Além disso, a empresa já recebeu centenas de milhões de dólares do Pentágono, que, atualmente, depende fortemente da rede de comunicações via satélite da Starlink (cuja dona é a SpaceX) para transmitir dados de militares ao redor do mundo.
Em 2024, a SpaceX foi contemplada com, aproximadamente, US$ 1,6 bilhão (R$ 9,05 bilhões) em contratos com a Força Aérea. Esse valor não inclui os gastos classificados que o Escritório Nacional de Reconhecimento investe na empresa para a construção de nova constelação de satélites de baixa órbita, destinada a espionagem contra a China, Rússia e outras adversárias.
Trump já propôs a criação de novo sistema militar, denominado Golden Dome, sistema de defesa antimísseis baseado no Espaço que remete às iniciativas do presidente Ronald Reagan (cujo sistema “Star Wars” nunca foi totalmente concretizado).
A percepção de ameaças de mísseis vindos da China — seja de armas nucleares, mísseis hipersônicos ou mísseis de cruzeiro — foi um dos principais motivos que levaram Trump a assinar ordem executiva recente, instruindo o Pentágono a iniciar os trabalhos sobre o Golden Dome.
Mesmo o simples planejamento e construção dos primeiros componentes do sistema deverá custar dezenas de bilhões de dólares, segundo autoridades do Pentágono, o que, provavelmente, abrirá grandes oportunidades de negócio para a SpaceX, que já fornece lançamentos de foguetes, estruturas de satélites e sistemas de comunicação de dados baseados no Espaço, todos necessários para o Golden Dome.

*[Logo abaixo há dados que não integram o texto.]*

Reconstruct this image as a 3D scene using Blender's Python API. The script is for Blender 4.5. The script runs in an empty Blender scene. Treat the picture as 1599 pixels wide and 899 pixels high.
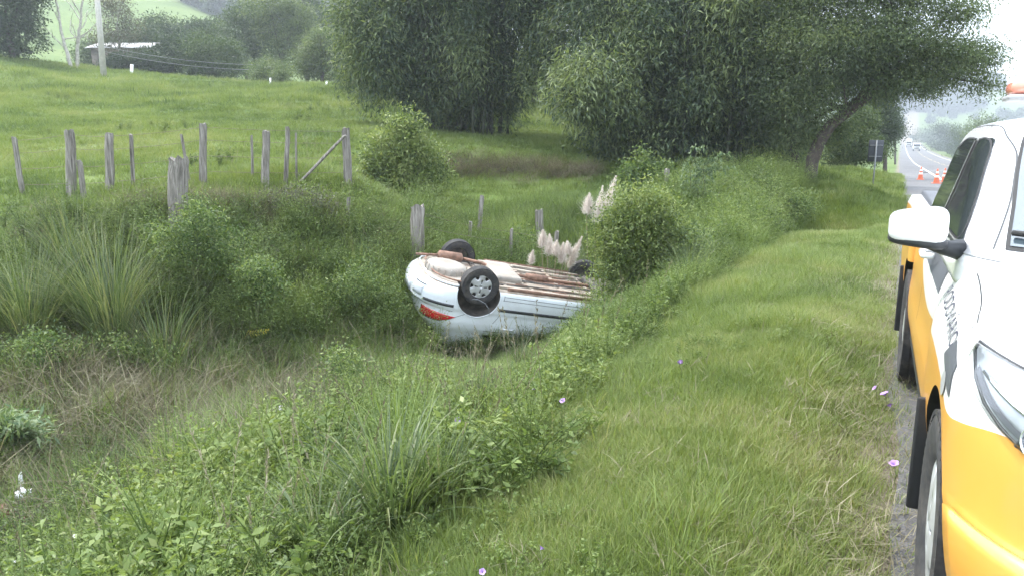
import bpy, bmesh, math, random
import numpy as np
from mathutils import Vector, Matrix, Euler

rng = np.random.default_rng(7)
random.seed(7)
scene = bpy.context.scene
COL = scene.collection
PI = math.pi

# ------------------------------------------------------------------ camera
FPX = 1200.0                                   # focal length in pixels of the 1599 px wide photograph
PITCH = math.radians(11.516)
YAW = math.radians(26.422)                     # camera looks left of the road direction (+Y)
CAMH = 1.65
cam_d = bpy.data.cameras.new('camera')
cam = bpy.data.objects.new('camera', cam_d)
COL.objects.link(cam)
cam_d.sensor_fit = 'HORIZONTAL'
cam_d.sensor_width = 36.0
cam_d.lens = 36.0 * FPX / 1599.0
cam_d.clip_start = 0.05
cam_d.clip_end = 6000
cam.location = (0, 0, CAMH)
cam.rotation_euler = (math.radians(90) - PITCH, 0, YAW)
scene.camera = cam

# ------------------------------------------------------------------ light
SUN_AZ = math.radians(-78)                     # direction TOWARDS the sun, measured from +Y, negative = left
SUN_EL = math.radians(57)
world = bpy.data.worlds.new('World')
scene.world = world
world.use_nodes = True
wn, wl = world.node_tree.nodes, world.node_tree.links
wn.clear()
w_out = wn.new('ShaderNodeOutputWorld')
w_bg = wn.new('ShaderNodeBackground')
w_sky = wn.new('ShaderNodeTexSky')
w_sky.sky_type = 'NISHITA'
w_sky.sun_disc = False
w_sky.sun_elevation = SUN_EL
w_sky.sun_rotation = SUN_AZ
w_sky.air_density = 1.2
w_sky.dust_density = 2.5
w_mix = wn.new('ShaderNodeMix'); w_mix.data_type = 'RGBA'
w_noise = wn.new('ShaderNodeTexNoise'); w_noise.inputs['Scale'].default_value = 2.2
w_noise.inputs['Detail'].default_value = 6
w_ramp = wn.new('ShaderNodeMapRange')
w_ramp.inputs[1].default_value = 0.35; w_ramp.inputs[2].default_value = 0.62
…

Em paralelo, Musk tem sido alvo de investigações conduzidas pelo auditor-geral do Pentágono sobre possíveis descumprimentos relacionados à sua autorização de segurança ultrassecreta.
Essas investigações tiveram início no ano passado, após reclamações de funcionários da SpaceX junto a órgãos governamentais, que alegaram que Musk e outros membros da empresa não estariam reportando, adequadamente, contatos ou conversas com líderes estrangeiros.
Antes do final da administração Biden, autoridades da Força Aérea iniciaram sua própria revisão, após questionamentos de senadores democratas, que afirmaram que Musk não estava cumprindo os requisitos para a autorização de segurança.
De fato, a Força Aérea havia negado pedido de Musk para obter autorização de segurança de nível ainda mais elevado, o chamado Special Access Program – destinado a programas ultrassecretos –, alegando riscos de segurança associados ao bilionário.
A importância da SpaceX para o Pentágono chegou a tal ponto que o governo chinês passou a considerar a empresa uma extensão das Forças Armadas dos Estados Unidos.
Um artigo, intitulado “Militarização do Starlink e Seu Impacto na Estabilidade Estratégica Global”, foi publicado no ano passado por uma universidade chinesa de defesa, conforme tradução realizada pelo Center for Strategic and International Studies.
Além disso, Musk e Tesla – empresa de veículos elétricos sob seu controle – mantêm forte dependência da China, onde opera uma das principais fábricas da montadora, em Xangai. Inaugurada em 2019, essa instalação de última geração foi construída com autorização especial do governo chinês e, atualmente, responde por mais da metade das entregas globais da Tesla.
No ano passado, a empresa informou, em registros financeiros, que possuía acordo de empréstimo de US$ 2,8 bilhões (R$ 15,85 bilhões) com bancos chineses para despesas de produção.
Em público, Musk tem evitado críticas a Pequim e demonstrado disposição para colaborar com o Partido Comunista Chinês. Em 2022, ele escreveu coluna para a revista da Administração do Ciberespaço da China – órgão de censura do país – enaltecendo suas empresas e suas missões de aprimorar a humanidade.
Nesse mesmo ano, o bilionário afirmou ao The Financial Times que a China deveria receber algum controle sobre Taiwan, sugerindo a criação de “zona administrativa especial para Taiwan que fosse razoavelmente aceitável”, comentário que irritou políticos da ilha independente. Na mesma entrevista, Musk também destacou que Pequim exigiu garantias de que ele não venderia a Starlink na China.
No ano seguinte, durante conferência de tecnologia, Musk chegou a se referir à ilha democrática como “parte integrante da China que, de forma arbitrária, não faz parte da China”, comparando a situação entre Taiwan e China à relação entre Havaí e Estados Unidos.
No X, que ele mesmo administra, Musk, frequentemente, elogia a China, afirmando que o país é, “de longe”, líder mundial em veículos elétricos e energia solar, além de elogiar seu programa espacial por ser “muito mais avançado do que se imagina”. Ele também tem incentivado visitas ao país e manifestado abertamente sua crença em aliança inevitável entre Rússia e China.